Short problem
Repeat the listing word for word. No pictures belong in the copy.

____

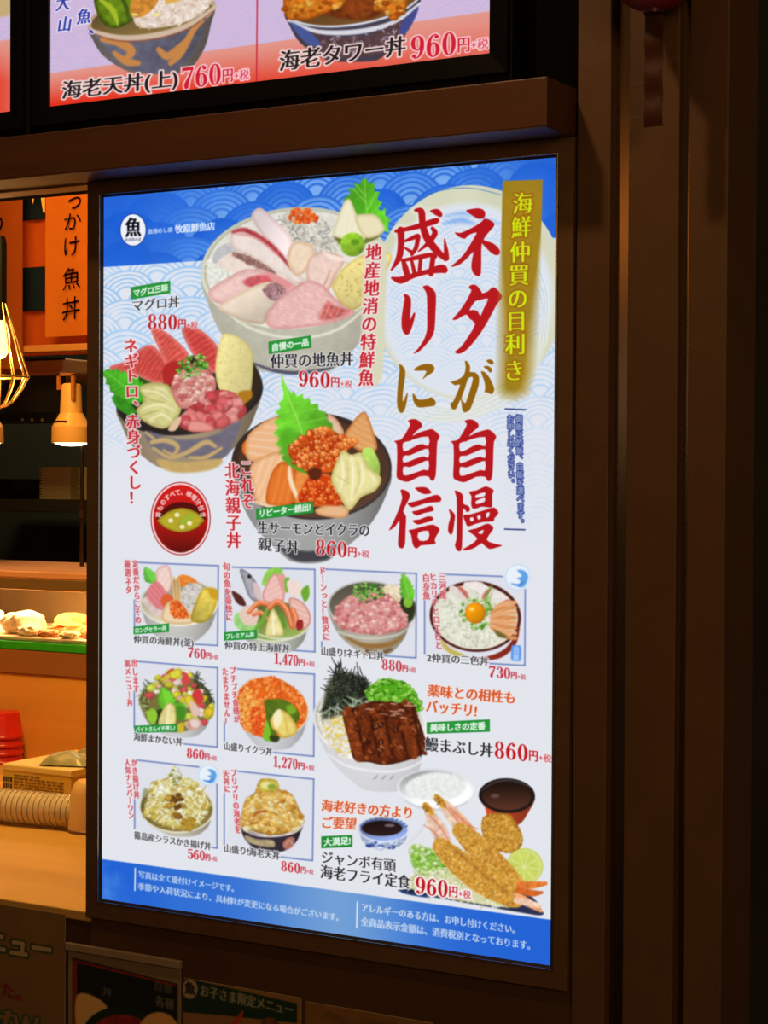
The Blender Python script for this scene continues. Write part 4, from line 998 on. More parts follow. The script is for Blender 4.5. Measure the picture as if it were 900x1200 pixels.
def dish_ebiten(cv):
    z = Zm(250, 890, 6.43)
    small_box(cv, 'shrimp_tempura_bowl_picture', [((278.8,903.7),(367.7,913)),((367.7,913),(366.3,1008.6)),((328.5,1004.3),(366.3,1008.6)),((262.8,930),(262.8,990))], [(279,904.5),(367.2,913.5),(366,1008),(263,997)])
    cv.bowl(317, 963, 38, 17, 5, (318, 997), (58,46,62), (226,220,216), (120,90,50), 1.8, fw=.5)
    cv.shape(z([(240,570),(330,600),(450,610),(455,660),(350,650),(260,620)]), (176,160,120), soft=2, tex=(.2,4,4)); cv.shape(z([(520,640),(560,590),(610,590),(600,650),(550,680)]), (176,110,96), soft=1.5); cv.stroke(z([(540,650,5),(570,610,7),(600,640,5)]), (216,180,160))
    m = [(195,500),(215,400),(240,310),(310,250),(345,220),(340,170),(400,145),(480,160),(490,220),(590,260),(640,360),(672,430),(640,520),(500,562),(350,548),(250,525)]
    cv.shape(z(m), (214,172,86), tex=(.2,6,3), edge=((170,120,40),4))
    cv.chunks(z(m), 110, 4.2, [(226,190,100),(210,156,64),(236,212,140),(196,130,44),(240,226,176)], 9, .8, .14)
    for st in ([(350,500,40),(400,430,50),(390,330,40)], [(450,540,40),(460,460,54),(430,400,30)], [(570,520,40),(550,430,54),(470,350,40)], [(250,480,36),(240,400,44),(290,320,30)], [(320,300,40),(370,280,46),(440,300,30)], [(500,280,36),(560,280,44),(590,330,30)]):
        cv.stroke(z(st), (216,168,78), soft=1.3, tex=(.16,4,3)); cv.grains([(p[0],p[1]) for p in z([(st[0][0]-20,st[0][1]),(st[1][0]-24,st[1][1]),(st[2][0]-10,st[2][1]),(st[2][0]+20,st[2][1]),(st[1][0]+24,st[1][1]),(st[0][0]+20,st[0][1])])], 24, 4, 1.4, [(240,220,160),(190,130,50),(232,196,110)], 5, bend=.5)
    cv.stroke(z([(300,440,10),(330,400,20),(400,390,14)]), (180,90,40), soft=2)
    cv.shape(z([(335,190),(350,160),(420,145),(480,165),(495,215),(440,240),(360,240)]), (216,200,90), edge=((180,160,50),4), tex=(.15,4,3)); cv.ell(*z([(405,195)])[0], 7, 4, (232,226,150), soft=1.6); cv.ell(*z([(440,205)])[0], 5, 3.4, (140,160,60), soft=2)
    cv.stroke(z([(205,505,6),(300,565,10),(430,580,12),(560,560,10),(670,480,4)]), (228,224,220), soft=1)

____

The result
The Blender Python script for this scene continues. Write part 4, from line 998 on. More parts follow. The script is for Blender 4.5. Measure the picture as if it were 900x1200 pixels.
def dish_ebiten(cv):
    z = Zm(250, 890, 6.43)
    small_box(cv, 'shrimp_tempura_bowl_picture', [((278.8,903.7),(367.7,913)),((367.7,913),(366.3,1008.6)),((328.5,1004.3),(366.3,1008.6)),((262.8,930),(262.8,990))], [(279,904.5),(367.2,913.5),(366,1008),(263,997)])
    cv.bowl(317, 963, 38, 17, 5, (318, 997), (58,46,62), (226,220,216), (120,90,50), 1.8, fw=.5)
    cv.shape(z([(240,570),(330,600),(450,610),(455,660),(350,650),(260,620)]), (176,160,120), soft=2, tex=(.2,4,4)); cv.shape(z([(520,640),(560,590),(610,590),(600,650),(550,680)]), (176,110,96), soft=1.5); cv.stroke(z([(540,650,5),(570,610,7),(600,640,5)]), (216,180,160))
    m = [(195,500),(215,400),(240,310),(310,250),(345,220),(340,170),(400,145),(480,160),(490,220),(590,260),(640,360),(672,430),(640,520),(500,562),(350,548),(250,525)]
    cv.shape(z(m), (214,172,86), tex=(.2,6,3), edge=((170,120,40),4))
    cv.chunks(z(m), 110, 4.2, [(226,190,100),(210,156,64),(236,212,140),(196,130,44),(240,226,176)], 9, .8, .14)
    for st in ([(350,500,40),(400,430,50),(390,330,40)], [(450,540,40),(460,460,54),(430,400,30)], [(570,520,40),(550,430,54),(470,350,40)], [(250,480,36),(240,400,44),(290,320,30)], [(320,300,40),(370,280,46),(440,300,30)], [(500,280,36),(560,280,44),(590,330,30)]):
        cv.stroke(z(st), (216,168,78), soft=1.3, tex=(.16,4,3)); cv.grains([(p[0],p[1]) for p in z([(st[0][0]-20,st[0][1]),(st[1][0]-24,st[1][1]),(st[2][0]-10,st[2][1]),(st[2][0]+20,st[2][1]),(st[1][0]+24,st[1][1]),(st[0][0]+20,st[0][1])])], 24, 4, 1.4, [(240,220,160),(190,130,50),(232,196,110)], 5, bend=.5)
    cv.stroke(z([(300,440,10),(330,400,20),(400,390,14)]), (180,90,40), soft=2)
    cv.shape(z([(335,190),(350,160),(420,145),(480,165),(495,215),(440,240),(360,240)]), (216,200,90), edge=((180,160,50),4), tex=(.15,4,3)); cv.ell(*z([(405,195)])[0], 7, 4, (232,226,150), soft=1.6); cv.ell(*z([(440,205)])[0], 5, 3.4, (140,160,60), soft=2)
    cv.stroke(z([(205,505,6),(300,565,10),(430,580,12),(560,560,10),(670,480,4)]), (228,224,220), soft=1)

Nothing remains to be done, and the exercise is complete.